İş hayatının ve günlük hayatın stresini atmak için neler yapıyorsunuz, hobileriniz neler?

Biri 4,5 diğeri 3 yaşında iki küçük oğlumla vakit geçirmek en büyük hobim diyebilirim. Onlarla ortak bir şeyler yapmak ya da onlarla uyumak tüm stresimi alıyor. Arda kalan zamanlarda kitap okumak, müzik dinlemek, yürüyüş ya da spor yapmak ve araba kullanmak beni dinlendiriyor ve tekrar motive olmamı sağlıyor. Özellikle okumaktan uzak kaldığımda kendimi iyi hissetmiyorum. 

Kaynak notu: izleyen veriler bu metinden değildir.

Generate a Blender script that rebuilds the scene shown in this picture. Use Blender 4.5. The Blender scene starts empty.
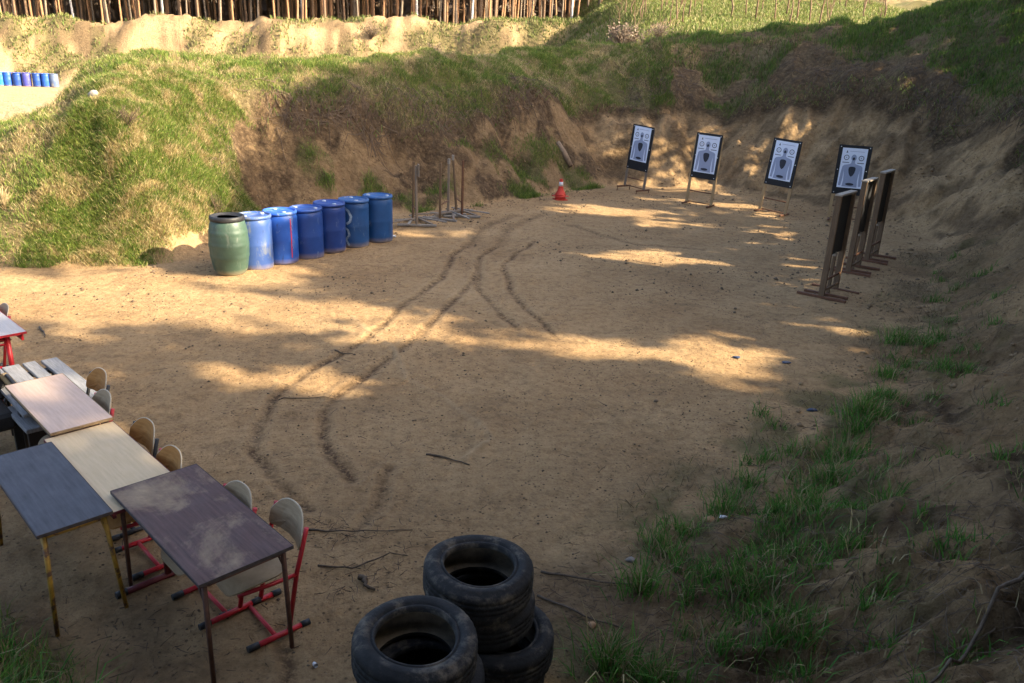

İçinde bulunduğunuz STK’lar var mı?

2016 yılında yurt dışından döndükten hemen sonra Mimarlar Odası Konya Şubesi’ne yönetim kurulu üyesi olarak ilk STK tecrübe başladım. Devamında 2018 yılında yönetim kurulu başkanlığı görevimle, edindiğim tecrübeyi mesleğim adına kullanmak için yeni bir döneme başladım. Eğer bir STK’da yönetim kurulu üyesiyseniz aynı zamanda bir çok STK ile de temas halindesiniz demektir. STK’ların temelde temsil ettiği topluluğun hukuki haklarını savunmak, demokratik menfaatlerini korumak, anlatmak, özel alanıyla ilgili etkinlikler yapmak gibi amaçları olsa da daha geniş ölçekte toplumla ilgili bir çok alanda destek sağlama, katkı koyma, işbirliği yapma gibi kayda değer gelişmelerde doğrudan yer alıyor. Bu yönüyle bireylerin herhangi bir STK ile olan ilişkisi toplumun bütününe bakıldığında önemli bir ilke haline geliyor.